Comment travaillez-vous ? Avec quels outils ? Crayons, lavis, Photoshop ? A quel rythme ?
Je travaille très simplement : crayonné, encrage (à la table lumineuse). Ensuite, je scanne et corrige.
Quels sont vos collègues favoris, ceux que vous admirez ou qui sont vos modèles, scénaristes ou dessinateurs.
Je dois avouer que tous m’épatent beaucoup. Je ne sais pas comment ils.elles font.
Pour le moment, j’admire beaucoup le parcours de Léonie Bischoff, nous partageons le même atelier et j’ai la chance de le voir de près. C’est assez rassurant de voir que, comme dit le capitaine Haddock, c’est toujours à la fois très simple et très compliqué. On extériorise juste différemment. Son album « Hoodoo darlin’ » est magnifique, par exemple.
J’aime beaucoup également ce que font Bianco, Nob, Emmanuel Lepage…
Quels sont vos projets futurs ?
Pour mon prochain album, je retourne au bercail, chez Dupuis.

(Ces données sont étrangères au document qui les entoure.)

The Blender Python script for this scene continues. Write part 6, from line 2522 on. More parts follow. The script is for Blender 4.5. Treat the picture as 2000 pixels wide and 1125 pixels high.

Il s’agira de raconter la vie d’une famille « ordinaire », en Belgique, pendant la guerre. Je voudrais comprendre comment les gens normaux font pour trouver à manger, continuer à survivre, voire à vivre, tout simplement, pendant que le monde autour est rempli de bruit et de fureur. Essayer aussi de faire quelque chose d’universel à partir du local, du quotidien… Bref, tout un programme ! A priori, ça s’appelera « Les Louves ».
Merci beaucoup Flore Blathazar et à bientôt.